United States
Anthracite (or "hard" coal), clean and smokeless, became the preferred fuel in cities, replacing wood by about 1850. Bituminous (or "soft coal") mining came later. In the mid-century Pittsburgh was the principal market. After 1850 soft coal, which is cheaper but dirtier, came into demand for railway locomotives and stationary steam engines, and was used to make coke for steel after 1870.
Total coal output soared until 1918; before 1890, it doubled every ten years, going from 8.4 million short tons in 1850 to 40 million in 1870, 270 million in 1900, and peaking at 680 million short tons in 1918. New soft coal fields opened in Ohio, Indiana and Illinois, as well as West Virginia, Kentucky and Alabama. The Great Depression of the 1930s lowered the demand to 360 million short tons in 1932.
Under John L. Lewis, the United Mine Workers (UMW) became the dominant force in the coal fields in the 1930s and 1940s, producing high wages and benefits. In 1914 at the peak there were 180,000 anthracite miners; by 1970 only 6,000 remained. At the same time steam engines were phased out in railways and factories, and bituminous was used primarily for the generation of electricity. Employment in bituminous peaked at 705,000 men in 1923, falling to 140,000 by 1970 and 70,000 in 2003. UMW membership among active miners fell from 160,000 in 1980 to only 16,000 in 2005, as coal mining became more mechanized and non-union miners predominated in the new coal fields.
In the 1960s a series of mergers saw coal production shift from small, independent coal companies to large, more diversified firms.
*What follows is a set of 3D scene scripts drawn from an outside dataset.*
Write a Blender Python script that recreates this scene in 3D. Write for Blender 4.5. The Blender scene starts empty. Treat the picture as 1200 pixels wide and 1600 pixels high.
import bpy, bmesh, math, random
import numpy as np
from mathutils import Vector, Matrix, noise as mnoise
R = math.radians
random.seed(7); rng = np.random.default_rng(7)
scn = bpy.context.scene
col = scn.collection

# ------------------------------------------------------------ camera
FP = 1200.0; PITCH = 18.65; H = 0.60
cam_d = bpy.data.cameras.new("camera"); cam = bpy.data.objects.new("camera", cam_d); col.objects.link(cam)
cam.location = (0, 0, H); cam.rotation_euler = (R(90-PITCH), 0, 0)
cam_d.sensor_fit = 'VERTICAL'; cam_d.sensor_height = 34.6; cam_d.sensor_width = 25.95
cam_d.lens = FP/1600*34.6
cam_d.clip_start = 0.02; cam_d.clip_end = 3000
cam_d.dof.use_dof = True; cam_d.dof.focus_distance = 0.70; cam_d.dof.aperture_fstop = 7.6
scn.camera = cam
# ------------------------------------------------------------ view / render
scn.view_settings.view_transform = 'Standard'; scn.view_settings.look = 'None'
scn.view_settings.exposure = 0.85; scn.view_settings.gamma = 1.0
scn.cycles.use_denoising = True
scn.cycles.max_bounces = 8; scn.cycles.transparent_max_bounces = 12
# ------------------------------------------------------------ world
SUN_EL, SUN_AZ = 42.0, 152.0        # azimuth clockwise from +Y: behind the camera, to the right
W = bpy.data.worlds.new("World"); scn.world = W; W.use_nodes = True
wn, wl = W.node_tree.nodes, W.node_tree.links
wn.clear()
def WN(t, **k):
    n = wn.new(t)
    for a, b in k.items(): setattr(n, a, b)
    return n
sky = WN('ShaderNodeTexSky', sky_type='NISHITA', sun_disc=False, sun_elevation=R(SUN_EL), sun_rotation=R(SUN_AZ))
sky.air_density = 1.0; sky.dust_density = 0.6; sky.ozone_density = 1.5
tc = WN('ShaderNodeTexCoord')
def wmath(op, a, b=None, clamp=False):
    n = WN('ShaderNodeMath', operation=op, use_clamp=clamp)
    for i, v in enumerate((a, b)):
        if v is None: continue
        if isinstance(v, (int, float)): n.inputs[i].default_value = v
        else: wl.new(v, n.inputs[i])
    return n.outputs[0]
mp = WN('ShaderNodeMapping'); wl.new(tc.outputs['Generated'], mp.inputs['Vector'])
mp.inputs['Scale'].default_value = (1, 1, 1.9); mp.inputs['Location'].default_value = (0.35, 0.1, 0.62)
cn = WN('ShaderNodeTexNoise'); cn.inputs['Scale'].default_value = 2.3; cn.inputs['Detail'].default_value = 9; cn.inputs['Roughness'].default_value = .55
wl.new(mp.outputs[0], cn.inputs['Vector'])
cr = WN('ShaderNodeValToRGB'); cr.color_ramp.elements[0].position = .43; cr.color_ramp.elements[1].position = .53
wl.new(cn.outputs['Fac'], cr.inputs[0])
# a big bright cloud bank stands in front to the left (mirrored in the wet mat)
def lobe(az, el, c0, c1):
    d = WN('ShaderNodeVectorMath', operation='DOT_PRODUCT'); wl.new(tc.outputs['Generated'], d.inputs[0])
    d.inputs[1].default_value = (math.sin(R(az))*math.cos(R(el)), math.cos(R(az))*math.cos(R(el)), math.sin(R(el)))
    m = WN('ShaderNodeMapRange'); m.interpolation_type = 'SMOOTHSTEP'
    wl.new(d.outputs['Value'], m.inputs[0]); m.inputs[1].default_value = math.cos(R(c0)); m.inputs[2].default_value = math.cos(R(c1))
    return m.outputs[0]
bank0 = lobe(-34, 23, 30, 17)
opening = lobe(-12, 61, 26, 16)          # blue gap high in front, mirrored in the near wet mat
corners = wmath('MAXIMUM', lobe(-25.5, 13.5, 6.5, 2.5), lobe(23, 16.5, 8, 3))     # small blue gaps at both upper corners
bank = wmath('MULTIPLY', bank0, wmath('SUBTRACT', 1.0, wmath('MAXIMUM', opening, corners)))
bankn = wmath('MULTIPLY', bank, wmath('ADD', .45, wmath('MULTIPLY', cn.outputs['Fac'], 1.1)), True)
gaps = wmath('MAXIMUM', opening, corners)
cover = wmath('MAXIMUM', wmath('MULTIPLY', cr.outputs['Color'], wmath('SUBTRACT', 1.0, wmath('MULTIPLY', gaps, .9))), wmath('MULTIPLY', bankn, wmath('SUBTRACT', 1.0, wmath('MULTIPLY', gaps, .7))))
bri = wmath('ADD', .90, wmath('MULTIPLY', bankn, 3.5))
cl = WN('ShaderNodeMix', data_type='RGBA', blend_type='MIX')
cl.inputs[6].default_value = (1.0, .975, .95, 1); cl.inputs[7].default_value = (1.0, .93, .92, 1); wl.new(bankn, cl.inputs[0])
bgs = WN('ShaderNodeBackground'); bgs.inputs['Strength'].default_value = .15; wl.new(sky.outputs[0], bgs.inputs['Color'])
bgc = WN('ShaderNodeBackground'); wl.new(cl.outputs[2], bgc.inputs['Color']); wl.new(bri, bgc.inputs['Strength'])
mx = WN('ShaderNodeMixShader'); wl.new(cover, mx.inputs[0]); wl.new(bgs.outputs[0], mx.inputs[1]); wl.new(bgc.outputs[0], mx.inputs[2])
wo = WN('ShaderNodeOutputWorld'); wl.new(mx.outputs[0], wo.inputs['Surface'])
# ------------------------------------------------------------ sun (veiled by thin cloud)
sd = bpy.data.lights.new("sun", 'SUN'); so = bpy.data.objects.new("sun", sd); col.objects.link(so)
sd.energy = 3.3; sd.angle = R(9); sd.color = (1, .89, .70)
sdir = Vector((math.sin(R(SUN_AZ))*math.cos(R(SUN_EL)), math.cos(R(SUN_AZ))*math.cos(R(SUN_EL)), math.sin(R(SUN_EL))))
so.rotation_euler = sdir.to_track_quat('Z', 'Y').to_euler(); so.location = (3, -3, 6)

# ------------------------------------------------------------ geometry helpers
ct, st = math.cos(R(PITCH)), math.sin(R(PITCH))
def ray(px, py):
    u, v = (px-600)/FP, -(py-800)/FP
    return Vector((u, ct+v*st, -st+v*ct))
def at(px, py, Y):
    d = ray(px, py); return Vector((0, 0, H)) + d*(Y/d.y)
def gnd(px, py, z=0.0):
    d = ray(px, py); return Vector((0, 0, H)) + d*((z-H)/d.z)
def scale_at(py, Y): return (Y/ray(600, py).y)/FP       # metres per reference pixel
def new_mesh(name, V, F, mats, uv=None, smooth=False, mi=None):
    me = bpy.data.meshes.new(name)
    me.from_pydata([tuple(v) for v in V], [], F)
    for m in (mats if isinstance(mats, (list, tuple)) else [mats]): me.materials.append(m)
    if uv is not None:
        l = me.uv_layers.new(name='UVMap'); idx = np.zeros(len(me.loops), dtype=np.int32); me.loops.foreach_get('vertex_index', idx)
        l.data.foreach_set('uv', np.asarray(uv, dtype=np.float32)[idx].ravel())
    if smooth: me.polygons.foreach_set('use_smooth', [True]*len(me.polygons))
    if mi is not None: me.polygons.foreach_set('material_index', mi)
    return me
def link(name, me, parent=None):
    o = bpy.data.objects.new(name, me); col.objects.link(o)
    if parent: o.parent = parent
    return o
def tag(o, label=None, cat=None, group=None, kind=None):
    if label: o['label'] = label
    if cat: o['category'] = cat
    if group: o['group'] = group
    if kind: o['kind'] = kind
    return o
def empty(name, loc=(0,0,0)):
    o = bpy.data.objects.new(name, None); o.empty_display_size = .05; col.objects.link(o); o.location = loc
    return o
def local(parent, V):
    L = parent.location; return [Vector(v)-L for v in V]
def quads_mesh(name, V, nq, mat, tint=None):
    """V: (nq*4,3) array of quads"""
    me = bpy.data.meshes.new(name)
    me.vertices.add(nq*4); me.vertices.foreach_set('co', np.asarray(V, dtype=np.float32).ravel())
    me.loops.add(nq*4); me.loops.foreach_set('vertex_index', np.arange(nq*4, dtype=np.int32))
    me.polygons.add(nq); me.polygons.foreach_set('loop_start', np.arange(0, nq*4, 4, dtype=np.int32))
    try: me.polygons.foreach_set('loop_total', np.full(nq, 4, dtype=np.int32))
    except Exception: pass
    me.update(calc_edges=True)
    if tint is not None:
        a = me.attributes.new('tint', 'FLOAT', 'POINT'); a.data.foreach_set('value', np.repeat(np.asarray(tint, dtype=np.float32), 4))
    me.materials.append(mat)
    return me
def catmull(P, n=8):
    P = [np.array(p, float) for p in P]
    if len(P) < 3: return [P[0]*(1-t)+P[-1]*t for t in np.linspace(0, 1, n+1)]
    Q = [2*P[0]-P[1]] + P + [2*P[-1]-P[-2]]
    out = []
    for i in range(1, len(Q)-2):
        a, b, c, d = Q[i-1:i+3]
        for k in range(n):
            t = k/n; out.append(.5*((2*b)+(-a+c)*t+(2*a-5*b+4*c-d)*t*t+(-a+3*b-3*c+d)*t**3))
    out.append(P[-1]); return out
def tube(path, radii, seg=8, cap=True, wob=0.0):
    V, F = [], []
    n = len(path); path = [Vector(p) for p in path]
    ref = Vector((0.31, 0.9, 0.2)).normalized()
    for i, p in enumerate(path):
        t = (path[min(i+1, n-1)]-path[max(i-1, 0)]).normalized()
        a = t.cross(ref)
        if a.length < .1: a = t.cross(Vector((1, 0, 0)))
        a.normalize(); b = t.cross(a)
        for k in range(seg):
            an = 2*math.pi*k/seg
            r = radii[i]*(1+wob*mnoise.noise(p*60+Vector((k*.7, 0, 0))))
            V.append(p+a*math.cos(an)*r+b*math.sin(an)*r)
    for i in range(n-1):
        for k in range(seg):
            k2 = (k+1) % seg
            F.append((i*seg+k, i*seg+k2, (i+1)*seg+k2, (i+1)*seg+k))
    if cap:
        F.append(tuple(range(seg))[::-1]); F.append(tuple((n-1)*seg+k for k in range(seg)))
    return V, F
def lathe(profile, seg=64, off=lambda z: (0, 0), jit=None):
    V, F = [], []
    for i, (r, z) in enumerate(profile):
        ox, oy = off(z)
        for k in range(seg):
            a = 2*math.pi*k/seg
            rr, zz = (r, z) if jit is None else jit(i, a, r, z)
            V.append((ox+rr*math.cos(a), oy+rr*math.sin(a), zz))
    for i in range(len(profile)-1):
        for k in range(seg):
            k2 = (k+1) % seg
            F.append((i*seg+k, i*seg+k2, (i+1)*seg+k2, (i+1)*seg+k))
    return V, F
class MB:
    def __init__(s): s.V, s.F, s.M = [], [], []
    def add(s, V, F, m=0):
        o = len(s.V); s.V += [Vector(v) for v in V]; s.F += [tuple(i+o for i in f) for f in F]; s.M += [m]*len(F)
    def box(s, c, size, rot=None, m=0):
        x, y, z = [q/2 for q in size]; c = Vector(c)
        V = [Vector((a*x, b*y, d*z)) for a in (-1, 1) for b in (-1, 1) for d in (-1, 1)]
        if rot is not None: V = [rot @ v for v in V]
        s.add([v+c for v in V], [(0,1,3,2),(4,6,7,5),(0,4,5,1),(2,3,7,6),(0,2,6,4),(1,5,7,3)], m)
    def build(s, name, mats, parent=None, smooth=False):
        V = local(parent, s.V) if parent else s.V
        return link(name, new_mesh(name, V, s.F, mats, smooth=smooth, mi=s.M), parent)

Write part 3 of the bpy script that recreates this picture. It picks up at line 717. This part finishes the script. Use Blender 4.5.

Several oil companies and electricity producers acquired coal companies or leased Federal coal reserves in the west of the United States. Concerns that competition in the coal industry could decline as a result of these changes were heightened by a sharp rise in coal prices in the wake of the 1973 oil crisis. Coal prices fell in the 1980s, partly in response to oil price movements, but primarily in response to the large increase in supply worldwide which was brought about by the earlier price surge. During this period, the industry in the U.S. was characterized by a move towards low-sulfur coal.
In 1987 Wyoming became the largest coal producing state. It uses strip mining exclusively. Wyoming's coal reserves total about 69.3 billion tons, or 14.2% of the U.S. coal reserve.
In 2008, competition was intense in the US coal mining industry with some U.S. mines approaching the end of their useful life (mine closure). Other coal-producing countries also stepped up production to win a share of traditional US export markets. Coal is used primarily to generate electricity, but the rapid drop in natural gas prices after 2010 created severe competition.